Scripts that build scenes:
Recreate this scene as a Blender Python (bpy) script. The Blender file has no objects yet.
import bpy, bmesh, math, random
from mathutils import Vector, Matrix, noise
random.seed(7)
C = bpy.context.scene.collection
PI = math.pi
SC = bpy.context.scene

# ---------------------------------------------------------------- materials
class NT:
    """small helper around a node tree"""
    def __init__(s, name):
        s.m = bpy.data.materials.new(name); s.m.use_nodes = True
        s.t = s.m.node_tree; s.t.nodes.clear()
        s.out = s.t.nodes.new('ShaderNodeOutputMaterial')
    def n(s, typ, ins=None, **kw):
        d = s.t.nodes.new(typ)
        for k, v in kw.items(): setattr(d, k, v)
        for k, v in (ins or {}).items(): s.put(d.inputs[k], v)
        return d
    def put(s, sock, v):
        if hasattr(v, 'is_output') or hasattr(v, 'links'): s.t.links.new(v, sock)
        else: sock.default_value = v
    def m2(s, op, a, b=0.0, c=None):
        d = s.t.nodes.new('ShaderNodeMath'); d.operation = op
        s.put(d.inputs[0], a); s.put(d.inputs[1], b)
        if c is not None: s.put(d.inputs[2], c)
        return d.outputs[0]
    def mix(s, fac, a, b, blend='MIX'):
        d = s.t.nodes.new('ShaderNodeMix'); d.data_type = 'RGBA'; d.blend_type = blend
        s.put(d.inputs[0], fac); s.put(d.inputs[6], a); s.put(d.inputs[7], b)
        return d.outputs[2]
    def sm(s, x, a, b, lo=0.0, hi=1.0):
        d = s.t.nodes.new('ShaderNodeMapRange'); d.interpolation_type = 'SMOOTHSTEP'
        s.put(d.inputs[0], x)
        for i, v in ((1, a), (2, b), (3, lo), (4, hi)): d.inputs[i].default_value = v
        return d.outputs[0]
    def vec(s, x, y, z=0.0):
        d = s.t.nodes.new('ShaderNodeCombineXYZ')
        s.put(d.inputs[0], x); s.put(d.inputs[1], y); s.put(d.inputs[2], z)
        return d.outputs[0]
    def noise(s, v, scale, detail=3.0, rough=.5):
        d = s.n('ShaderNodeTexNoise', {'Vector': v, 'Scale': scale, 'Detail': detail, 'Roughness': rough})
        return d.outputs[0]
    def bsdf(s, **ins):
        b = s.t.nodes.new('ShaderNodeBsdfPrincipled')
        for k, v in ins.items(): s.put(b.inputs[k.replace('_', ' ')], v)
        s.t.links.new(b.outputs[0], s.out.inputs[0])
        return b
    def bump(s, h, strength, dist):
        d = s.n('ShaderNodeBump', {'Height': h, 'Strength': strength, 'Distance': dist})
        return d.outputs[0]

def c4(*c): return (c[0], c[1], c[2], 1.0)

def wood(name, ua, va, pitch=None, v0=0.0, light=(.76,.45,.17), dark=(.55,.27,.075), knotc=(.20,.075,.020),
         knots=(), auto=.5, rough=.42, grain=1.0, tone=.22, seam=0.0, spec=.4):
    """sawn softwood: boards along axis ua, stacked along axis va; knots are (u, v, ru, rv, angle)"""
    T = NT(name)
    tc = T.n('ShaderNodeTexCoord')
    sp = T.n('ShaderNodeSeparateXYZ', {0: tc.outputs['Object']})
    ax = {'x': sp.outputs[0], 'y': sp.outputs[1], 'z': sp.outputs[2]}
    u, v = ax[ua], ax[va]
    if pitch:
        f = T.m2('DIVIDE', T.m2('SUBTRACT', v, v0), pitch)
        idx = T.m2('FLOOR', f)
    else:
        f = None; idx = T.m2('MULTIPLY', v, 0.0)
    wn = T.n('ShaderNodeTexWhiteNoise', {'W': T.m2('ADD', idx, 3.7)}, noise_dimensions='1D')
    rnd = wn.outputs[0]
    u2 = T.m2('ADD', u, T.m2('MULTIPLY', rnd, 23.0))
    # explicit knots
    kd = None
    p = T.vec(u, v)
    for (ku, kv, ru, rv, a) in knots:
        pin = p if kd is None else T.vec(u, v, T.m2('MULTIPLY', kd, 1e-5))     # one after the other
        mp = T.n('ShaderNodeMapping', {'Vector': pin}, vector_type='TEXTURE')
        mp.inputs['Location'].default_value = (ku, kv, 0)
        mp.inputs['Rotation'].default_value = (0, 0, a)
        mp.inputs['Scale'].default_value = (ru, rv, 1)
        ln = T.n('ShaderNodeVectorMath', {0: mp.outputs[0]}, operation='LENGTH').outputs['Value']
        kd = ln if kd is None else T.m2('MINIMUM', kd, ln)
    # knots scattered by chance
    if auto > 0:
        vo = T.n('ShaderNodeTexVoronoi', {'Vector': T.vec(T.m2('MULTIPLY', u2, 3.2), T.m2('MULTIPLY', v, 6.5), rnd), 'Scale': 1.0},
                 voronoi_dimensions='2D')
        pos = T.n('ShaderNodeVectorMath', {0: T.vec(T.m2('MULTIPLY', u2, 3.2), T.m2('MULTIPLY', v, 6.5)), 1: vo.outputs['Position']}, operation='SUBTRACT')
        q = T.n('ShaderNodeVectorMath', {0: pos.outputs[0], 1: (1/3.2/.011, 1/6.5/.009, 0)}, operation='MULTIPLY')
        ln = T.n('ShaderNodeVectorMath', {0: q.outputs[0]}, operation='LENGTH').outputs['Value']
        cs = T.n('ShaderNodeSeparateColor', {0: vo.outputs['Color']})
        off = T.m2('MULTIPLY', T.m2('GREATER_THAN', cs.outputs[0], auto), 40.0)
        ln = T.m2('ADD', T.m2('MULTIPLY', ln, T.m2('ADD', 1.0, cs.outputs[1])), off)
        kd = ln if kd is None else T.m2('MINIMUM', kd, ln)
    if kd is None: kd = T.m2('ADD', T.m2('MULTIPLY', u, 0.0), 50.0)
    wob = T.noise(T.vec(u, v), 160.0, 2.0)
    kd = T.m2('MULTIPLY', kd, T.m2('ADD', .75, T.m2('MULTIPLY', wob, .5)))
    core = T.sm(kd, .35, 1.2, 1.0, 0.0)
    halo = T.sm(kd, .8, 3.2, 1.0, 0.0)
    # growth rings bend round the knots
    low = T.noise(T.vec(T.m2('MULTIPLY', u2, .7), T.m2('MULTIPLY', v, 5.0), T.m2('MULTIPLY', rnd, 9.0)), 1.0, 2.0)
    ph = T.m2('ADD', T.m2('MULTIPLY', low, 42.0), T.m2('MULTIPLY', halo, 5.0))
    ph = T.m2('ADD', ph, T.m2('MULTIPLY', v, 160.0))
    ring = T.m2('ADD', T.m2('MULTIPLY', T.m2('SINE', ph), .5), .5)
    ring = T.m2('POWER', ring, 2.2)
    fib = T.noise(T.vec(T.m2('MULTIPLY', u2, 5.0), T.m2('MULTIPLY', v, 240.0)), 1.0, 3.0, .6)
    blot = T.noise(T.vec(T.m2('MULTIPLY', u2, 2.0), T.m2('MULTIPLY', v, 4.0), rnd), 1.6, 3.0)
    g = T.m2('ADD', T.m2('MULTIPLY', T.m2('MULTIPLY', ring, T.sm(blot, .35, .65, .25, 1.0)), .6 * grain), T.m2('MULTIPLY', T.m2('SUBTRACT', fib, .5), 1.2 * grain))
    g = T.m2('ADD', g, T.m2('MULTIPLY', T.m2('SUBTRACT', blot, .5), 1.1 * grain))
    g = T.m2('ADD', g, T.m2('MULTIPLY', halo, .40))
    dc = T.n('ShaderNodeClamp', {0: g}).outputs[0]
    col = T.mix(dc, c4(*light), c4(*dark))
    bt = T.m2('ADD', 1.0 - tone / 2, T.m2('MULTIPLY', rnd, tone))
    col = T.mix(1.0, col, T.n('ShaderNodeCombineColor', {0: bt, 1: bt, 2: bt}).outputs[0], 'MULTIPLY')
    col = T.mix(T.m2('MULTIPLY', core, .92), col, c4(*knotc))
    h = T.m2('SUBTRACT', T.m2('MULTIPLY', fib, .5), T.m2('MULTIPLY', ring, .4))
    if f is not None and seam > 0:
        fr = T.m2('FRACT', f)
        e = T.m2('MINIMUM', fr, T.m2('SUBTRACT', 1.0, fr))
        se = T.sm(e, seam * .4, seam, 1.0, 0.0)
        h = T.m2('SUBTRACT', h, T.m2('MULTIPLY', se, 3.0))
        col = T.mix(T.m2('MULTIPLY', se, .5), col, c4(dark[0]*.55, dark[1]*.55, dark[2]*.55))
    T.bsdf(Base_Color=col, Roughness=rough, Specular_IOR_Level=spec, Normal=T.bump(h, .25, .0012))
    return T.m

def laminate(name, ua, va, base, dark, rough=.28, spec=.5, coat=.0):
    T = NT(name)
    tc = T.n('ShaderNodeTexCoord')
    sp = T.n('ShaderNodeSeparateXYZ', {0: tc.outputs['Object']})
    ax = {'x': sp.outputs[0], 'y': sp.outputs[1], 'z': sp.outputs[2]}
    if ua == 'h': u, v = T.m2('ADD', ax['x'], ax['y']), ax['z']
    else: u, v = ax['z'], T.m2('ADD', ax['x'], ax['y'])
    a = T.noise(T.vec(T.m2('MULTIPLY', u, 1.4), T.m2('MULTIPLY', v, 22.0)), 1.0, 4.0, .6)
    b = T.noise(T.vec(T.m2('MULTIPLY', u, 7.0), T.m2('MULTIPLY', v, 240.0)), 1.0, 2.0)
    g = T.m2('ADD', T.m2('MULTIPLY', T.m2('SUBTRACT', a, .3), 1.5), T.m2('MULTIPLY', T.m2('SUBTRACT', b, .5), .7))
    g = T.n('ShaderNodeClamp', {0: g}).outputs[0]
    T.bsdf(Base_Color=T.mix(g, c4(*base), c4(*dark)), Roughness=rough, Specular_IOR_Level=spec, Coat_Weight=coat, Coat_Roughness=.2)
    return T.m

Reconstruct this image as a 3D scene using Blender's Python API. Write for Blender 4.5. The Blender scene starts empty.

YOUR TASK —
Repeat, word for word, the lines from the opening of the material through the line containing "SC = bpy.context.scene".

OUTPUT —
Recreate this scene as a Blender Python (bpy) script. The Blender file has no objects yet.
import bpy, bmesh, math, random
from mathutils import Vector, Matrix, noise
random.seed(7)
C = bpy.context.scene.collection
PI = math.pi
SC = bpy.context.scene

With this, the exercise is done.